Postcapitalist Desire

We come across yet another paradox, in the sense that capitalism sets the infrastructure or the structure for something which goes beyond capitalism. Hence, we can reconcile the paradox that is the pervasiveness and ubiquity of capital on one hand with the advent of “post-capitalism” in the postmodern age on the other hand. And the main reason for why this change or transformation even occurs in the character and nature of capitalism is because desire is “immanent” to capital. To borrow from one post-capitalist expert, there is “a new world that is about to break out of this monolithic, dreary, grey, boring control system.” He added: “And that is what happened!”

All of the aforementioned also reinforces the point about how desire is “immanent” to capital. The expert said:

“From my point of view, what I think is interesting about this…is the way in which it suggests there is a problem of desire in terms of capital. The thing about the Cold War imagery – what it’s suggesting is there is no real desire for…Or rather, there is only desire for capitalism. The Communist world, like IBM, and the then dominant corporate capitalist world, is boring and dreary, and that’s an objection to it! The new capitalist world won’t be like that. The new capitalist world will be about desire in a way that the Communist world won’t be.”

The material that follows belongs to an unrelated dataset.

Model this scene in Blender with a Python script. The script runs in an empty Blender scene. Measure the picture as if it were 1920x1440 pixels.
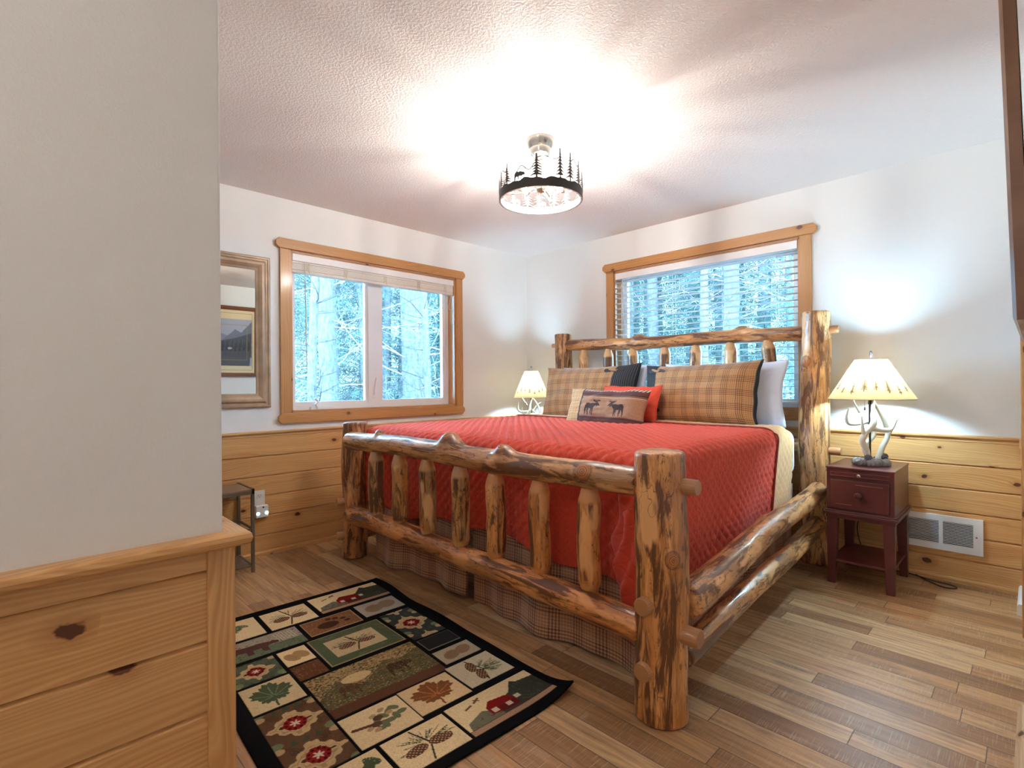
import bpy, bmesh, math, random
import numpy as np
from mathutils import Vector, Matrix, noise
random.seed(7)
PI = math.pi
SC = bpy.context.scene
COL = SC.collection

# ------------------------------------------------------------------ camera, world, exposure
cam_d = bpy.data.cameras.new('camera')
cam = bpy.data.objects.new('camera', cam_d); COL.objects.link(cam); SC.camera = cam
cam_d.sensor_width = 36.0; cam_d.lens = 970.26 / 1920 * 36.0; cam_d.clip_start = 0.02; cam_d.clip_end = 200
_F = Vector((-0.712378, 0.701796, 0.0002)).normalized()
_R0 = Vector((_F.y, -_F.x, 0)).normalized()
_U0 = _R0.cross(_F)
_cr, _sr = math.cos(-0.0074), math.sin(-0.0074)
_R = _R0 * _cr + _U0 * _sr; _U = _U0 * _cr - _R0 * _sr
cam.matrix_world = Matrix(((_R.x, _U.x, -_F.x, 3.6726), (_R.y, _U.y, -_F.y, -3.8403), (_R.z, _U.z, -_F.z, 1.1376), (0, 0, 0, 1)))

SC.view_settings.view_transform = 'Standard'; SC.view_settings.look = 'None'
SC.view_settings.gamma = 1.0; SC.view_settings.use_curve_mapping = False
SC.view_settings.exposure = 1.62

W = bpy.data.worlds.new('sky'); SC.world = W; W.use_nodes = True
_n = W.node_tree.nodes; _l = W.node_tree.links; _n.clear()
_o = _n.new('ShaderNodeOutputWorld'); _b = _n.new('ShaderNodeBackground')
_tc = _n.new('ShaderNodeTexCoord'); _sx = _n.new('ShaderNodeSeparateXYZ'); _cr_ = _n.new('ShaderNodeValToRGB')
_l.new(_tc.outputs['Generated'], _sx.inputs[0]); _l.new(_sx.outputs['Z'], _cr_.inputs[0])
_cr_.color_ramp.elements[0].position = 0.0; _cr_.color_ramp.elements[0].color = (0.26, 0.58, 0.88, 1)
_cr_.color_ramp.elements[1].position = 0.6; _cr_.color_ramp.elements[1].color = (0.37, 0.68, 1.0, 1)
_l.new(_cr_.outputs[0], _b.inputs[0]); _b.inputs[1].default_value = 15.0
_l.new(_b.outputs[0], _o.inputs[0])
SC.cycles.max_bounces = 10; SC.cycles.transparent_max_bounces = 24; SC.cycles.diffuse_bounces = 6
SC.cycles.sample_clamp_indirect = 4.0; SC.cycles.use_denoising = True

BULB = 560.0      # ceiling fixture bulbs
LAMP = 330.0       # table lamp bulbs
HALL_FILL = 20.0        # fill lamp added out of view in the hall

# ------------------------------------------------------------------ node helper
class NT:
    def __init__(s, name):
        s.m = bpy.data.materials.new(name); s.m.use_nodes = True
        s.t = s.m.node_tree; s.t.nodes.clear()
        s.out = s.t.nodes.new('ShaderNodeOutputMaterial')
    def n(s, typ, ins=None, **kw):
        nd = s.t.nodes.new('ShaderNode' + typ)
        for k, v in kw.items(): setattr(nd, k, v)
        if ins:
            for k, v in ins.items(): s.set(nd, k, v)
        return nd
    def set(s, nd, k, v):
        i = nd.inputs[k]
        if isinstance(v, bpy.types.NodeSocket): s.t.links.new(v, i)
        elif isinstance(v, bpy.types.Node): s.t.links.new(v.outputs[0], i)
        else: i.default_value = v
    def math(s, op, a, b=None, c=None, clamp=False):
        nd = s.n('Math', operation=op, use_clamp=clamp); s.set(nd, 0, a)
        if b is not None: s.set(nd, 1, b)
        if c is not None: s.set(nd, 2, c)
        return nd.outputs[0]
    def mix(s, f, a, b, mode='MIX'):
        nd = s.n('Mix', data_type='RGBA', blend_type=mode)
        s.set(nd, 0, f)
        for k, v in ((6, a), (7, b)):
            if isinstance(v, tuple): v = tuple(v) + ((1,) if len(v) == 3 else ())
            s.set(nd, k, v)
        return nd.outputs[2]
    def ramp(s, f, pts):
        nd = s.n('ValToRGB'); s.set(nd, 0, f)
        e = nd.color_ramp.elements
        while len(e) < len(pts): e.new(0.5)
        for i, (p, c) in enumerate(pts):
            e[i].position = p
            e[i].color = (c, c, c, 1) if not isinstance(c, tuple) else tuple(c) + (1,)
        return nd.outputs[0]
    def noise(s, vec, scale, detail=3, rough=.5, dist=0.0):
        nd = s.n('TexNoise'); s.set(nd, 'Vector', vec)
        nd.inputs['Scale'].default_value = scale; nd.inputs['Detail'].default_value = detail
        nd.inputs['Roughness'].default_value = rough; nd.inputs['Distortion'].default_value = dist
        return nd.outputs[0]
    def vec(s, x, y, z):
        nd = s.n('CombineXYZ'); s.set(nd, 0, x); s.set(nd, 1, y); s.set(nd, 2, z); return nd.outputs[0]
    def sep(s, v):
        nd = s.n('SeparateXYZ'); s.set(nd, 0, v); return nd.outputs
    def bump(s, h, strength, dist=0.01):
        nd = s.n('Bump'); s.set(nd, 'Height', h); nd.inputs['Strength'].default_value = strength
        nd.inputs['Distance'].default_value = dist; return nd.outputs[0]
    def bsdf(s, color, rough=.5, metal=0.0, normal=None, coat=0.0, spec=.5, sheen=0.0):
        nd = s.n('BsdfPrincipled')
        if isinstance(color, tuple): color = tuple(color[:3]) + (1,)
        s.set(nd, 'Base Color', color); s.set(nd, 'Roughness', rough); nd.inputs['Metallic'].default_value = metal
        nd.inputs['Coat Weight'].default_value = coat; nd.inputs['Coat Roughness'].default_value = .15
        nd.inputs['Specular IOR Level'].default_value = spec if rough != 1.0 else .05; nd.inputs['Sheen Weight'].default_value = sheen
        if normal is not None: s.set(nd, 'Normal', normal)
        s.t.links.new(nd.outputs[0], s.out.inputs[0]); return nd
    def attr(s, name, out='Fac'):
        nd = s.n('Attribute', attribute_name=name); return nd.outputs[out]
    def obj(s): return s.n('TexCoord').outputs['Object']

def plain(name, c, rough=.5, metal=0, coat=0, spec=.5, bump=None, vary=0.0):
    t = NT(name); nrm = None; col = tuple(c)
    if vary:
        f = t.noise(t.obj(), 9, 4)
        col = t.mix(t.ramp(f, [(.3, 0.0), (.7, 1.0)]), tuple(x * (1 - vary) for x in c), tuple(min(1, x * (1 + vary)) for x in c))
    if bump: nrm = t.bump(t.noise(t.obj(), bump[0], 4), bump[1], .004)
    t.bsdf(col, rough, metal, nrm, coat, spec); return t.m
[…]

But consider what it took in order to get to what one would consider as the world of “postcapitalist desire.” We had to experience the boring and dreary Soviet experience for ourselves over the course of the last two decades or so in order to conceive of this “new world” in which “postcapitalist desire” is “immanent.” And as mentioned before, the issue is not capital itself. If we were to free ourselves from what is “immanent” to capital, then capital itself is of secondary importance, and capital becomes a tangential issue. But given that even the “proletariat” is bound to what is “immanent” to capital, it follows that postcapitalist desire has to be reconciled with capital one way or another. There is a paradox that must ultimately be reconciled. But in terms of the basic narrative which one can decipher behind the “Antifa” types and the “Occupy Wall Street” types, the postcapitalist expert wrote:

“There’s a narrative behind it, which is a story about desire. These protestors have the products of advanced capitalism, therefore…it’s not only that they’re hypocrites, it’s that they don’t really want what they say they want. They don’t really want a wealth beyond capitalism. What they want is all of the fruits of capitalism – and ultimately that’s why capitalism will win. They may claim, ethically, that they want to live in a different world but libidinally, at the level of desire, they are committed to living within the current capitalist world.” 

But then again, given the “libidinal infrastructure” which capitalism sets, capitalism transforms and in turn sets something which goes beyond capital. The paradox is that given that there is something which is “immanent” to capital, whatever it is that is immanent to capital – namely, desire – will lead us to a truth or a reality that goes beyond capital. The question of whether we should stick to the mainstream capitalist economy or move towards a “community economy” with “Universal Basic Income” (UBI) and other social benefits and services will not really lead to an answer or solution as to how we can overcome what is essentially a “capitalist dystopia.” Paradoxically, what is central to post-capitalism is what is “immanent” to capital itself, and given that what is immanent to capital goes beyond capital, the result or the outcome is that capitalism sets the infrastructure or structure for something which goes beyond itself. In turn, this sets us into uncharted territory and uncertainty.